Filippo Osella is Professor of Anthropology and South Asian Studies at the University of Sussex. He has conducted research in Kerala, south India, since 1989 and published two joint monographs, one on issues of stratification, identity and social mobility amongst an 'ex-untouchable' community and another on masculinities. Based on fieldwork in Kerala and a number of Gulf countries, his more recent research has examined contemporary transformations of south Indian Muslims communities resulting from economic liberalization and the popularization of Islamic reformism. Recently he has concluded a research project on Muslim practices of charity and philanthropy in Sri Lanka.

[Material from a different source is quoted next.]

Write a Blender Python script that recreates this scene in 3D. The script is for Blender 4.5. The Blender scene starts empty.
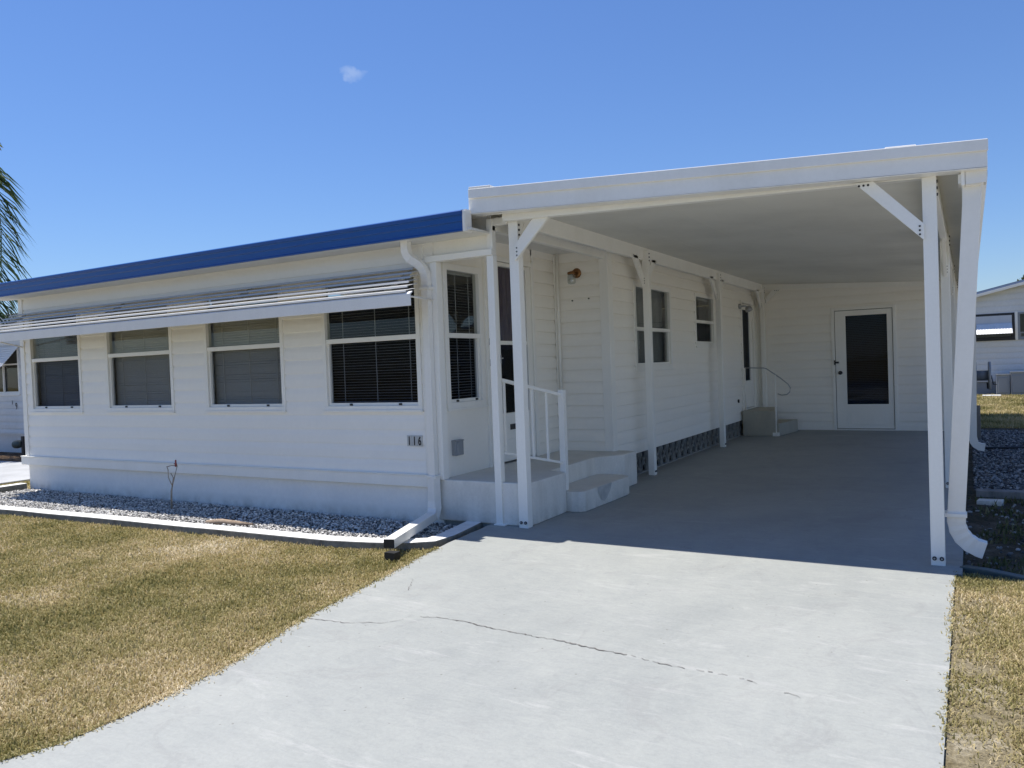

Daromir Rudnyckyj is an associate professor in the Department of Anthropology at the University of Victoria, British Columbia. His research addresses globalization, religion, development, Islam, and the state in Southeast Asia, focusing on Indonesia and Malaysia. His current research examines the globalization of Islamic finance and analyzes efforts to make Kuala Lumpur the 'New York of the Muslim World' by transforming it into the central node in a transnational Islamic financial system. His book Spiritual Economies: Islam, Globalization, and the Afterlife of Development (2010), was awarded a Sharon Stephens Prize from the American Ethnological Society. His research has been supported by the American Council for Learned Societies, the Social Sciences and Humanities Research Council of Canada (SSHRC), the Social Science Research Council, the Wenner-Gren Foundation for Anthropological Research, and other scholarly foundations.